I’ve never quite understood the idiom “home is where the heart is.” At face value, it simply means that wherever you experience love and happiness is where your physical or metaphorical home is.

Maybe I’ve long rejected this idiom at face value because it downplays the other vital organs. Yes, the heart is an important organ for survival, but what about the brain, stomach or kidneys? What about the lingering attachment some of us have for our left pinky toes?

Now that I’ve worked at the Herald for almost two years, I’ve interviewed a good number of people. I always start with the same questions: “What’s your name?” and, after they help me spell it, “What year are you? Where are you from?”

I ask these questions so I can identify the person speaking in my stories and so people don’t think I’m making them up. I’ve interviewed people from Peru and Pakistan and, of course, a slew of folks who hail from Kentucky.

Asking people where they’re from, I started wondering if the answers really indicated where they considered their true homes — the places where their hearts were, not just their residences.

Home is an important concept and a popular word; it falls in the top 30 percent of words on Merriam Webster’s online dictionary. For me, home is Olive Hill where I grew up, attended church, was involved with the community, graduated high school and spent the majority of my formative years. Part of my home is still Olive Hill as my metaphorical heart is still there, but now my home is also Bowling Green.

In an interview with the Atlantic, Susan Clayton, psychology professor at the College of Wooster, said for many people home is a part of their self-definition. Clayton went on to say that “for better or worse, the place where we grew up usually retains an iconic status.” For me, that means embracing my identity as an Appalachian and coming to terms with the complexities of that identity.
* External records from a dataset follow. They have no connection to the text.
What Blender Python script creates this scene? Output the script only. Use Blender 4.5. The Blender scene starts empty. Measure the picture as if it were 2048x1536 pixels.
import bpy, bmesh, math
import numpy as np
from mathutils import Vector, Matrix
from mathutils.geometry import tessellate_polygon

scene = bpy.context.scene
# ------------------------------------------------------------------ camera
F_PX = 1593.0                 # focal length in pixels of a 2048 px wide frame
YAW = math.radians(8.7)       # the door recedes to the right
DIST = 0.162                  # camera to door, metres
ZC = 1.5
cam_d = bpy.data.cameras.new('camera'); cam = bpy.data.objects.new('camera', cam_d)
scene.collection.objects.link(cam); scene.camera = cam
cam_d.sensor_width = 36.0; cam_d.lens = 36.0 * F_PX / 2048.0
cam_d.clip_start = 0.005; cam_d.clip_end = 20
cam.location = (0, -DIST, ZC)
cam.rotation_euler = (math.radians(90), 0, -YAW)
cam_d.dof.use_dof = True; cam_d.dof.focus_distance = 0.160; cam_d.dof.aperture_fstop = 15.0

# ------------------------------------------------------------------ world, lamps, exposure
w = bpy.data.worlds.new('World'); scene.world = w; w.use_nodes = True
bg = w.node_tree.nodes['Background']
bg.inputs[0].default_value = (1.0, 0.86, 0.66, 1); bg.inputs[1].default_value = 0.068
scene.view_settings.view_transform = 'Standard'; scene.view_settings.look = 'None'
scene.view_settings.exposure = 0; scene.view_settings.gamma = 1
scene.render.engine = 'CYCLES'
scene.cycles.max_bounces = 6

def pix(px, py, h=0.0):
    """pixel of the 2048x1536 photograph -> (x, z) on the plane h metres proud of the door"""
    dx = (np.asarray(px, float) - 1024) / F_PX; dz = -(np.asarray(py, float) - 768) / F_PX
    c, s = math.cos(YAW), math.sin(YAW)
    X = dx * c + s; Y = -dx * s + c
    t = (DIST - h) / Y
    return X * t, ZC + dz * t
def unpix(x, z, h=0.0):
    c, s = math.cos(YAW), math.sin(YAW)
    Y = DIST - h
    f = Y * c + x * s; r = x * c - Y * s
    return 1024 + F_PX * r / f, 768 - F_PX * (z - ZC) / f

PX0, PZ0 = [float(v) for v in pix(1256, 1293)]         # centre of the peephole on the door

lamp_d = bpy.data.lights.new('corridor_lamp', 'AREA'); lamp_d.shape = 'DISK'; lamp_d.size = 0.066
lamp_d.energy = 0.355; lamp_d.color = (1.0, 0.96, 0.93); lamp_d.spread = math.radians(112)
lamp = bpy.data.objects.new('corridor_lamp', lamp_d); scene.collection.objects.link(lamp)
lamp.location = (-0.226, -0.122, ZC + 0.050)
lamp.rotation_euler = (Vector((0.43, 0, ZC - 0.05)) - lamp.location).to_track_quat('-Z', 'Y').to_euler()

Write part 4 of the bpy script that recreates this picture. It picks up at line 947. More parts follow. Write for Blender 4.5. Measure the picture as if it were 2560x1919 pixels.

Curious to know what home meant to other people and if it had the same connotations for them as it did for me, I took to the shade of the red “Centennial” statue in Centennial Mall to ask people what home meant to them.

Taryn Mitchell, Chicago junior, said she made Kentucky her home after living here for three years. She has family in Chicago and Hawaii as well, but for her, home is wherever a person is happy.

Robert Dietle, head of the history department, said for him home means Bowling Green. He’s lived in the city for 24 years now. For Dietle, home means “a place where your family and friends live.”

Charlie Starmer, a freshman from Louisville, said home means the place where he can be the most comfortable with being himself, and right now his home is here at WKU.

Nashville freshman Jayla Jones said she considers her home to be where she grew up: Franklin, Tennessee. She said she has a lot of family there and has fond memories of spending time with her grandmother.

“Home means safe,” Jones said.

Lynette Breedlove, the director of the Gatton Academy, moved to Bowling Green a year and a half ago from Houston.She said the move from Houston to Bowling Green wasn’t as big of a transition as people might think. For her, establishing friendships and ties within the community made the transition easier.

“Home to me is warmth and safety and belonging,” Breedlove said.

Subarna Pandit, a first-year student from New Delhi, India, said her home is in India but also in Bowling Green. She said she misses her home, and it can be tough sometimes being so far away.

Pandit defined home as “[a] place I find comfort and want to go back to.”

Glasgow freshman Alex Sergent responded to the question initially with what he thought was a cliche, but then he followed up by saying home is wherever he is and wherever he finds enjoyment.

“I don’t necessarily need a base camp,” Sergent said.

Safety, belonging and comfort are likely all qualities people can agree home embodies for them. Or maybe you agree more with Sergent’s perspective that home is something you carry with you rather than a “base camp.”

Our definitions of what home is differ dramatically, and perhaps these individual differences can be attributed to factors like economics, mobility, choice and social standing. Regardless of differences, however, the meaning of home is crucial for all of us.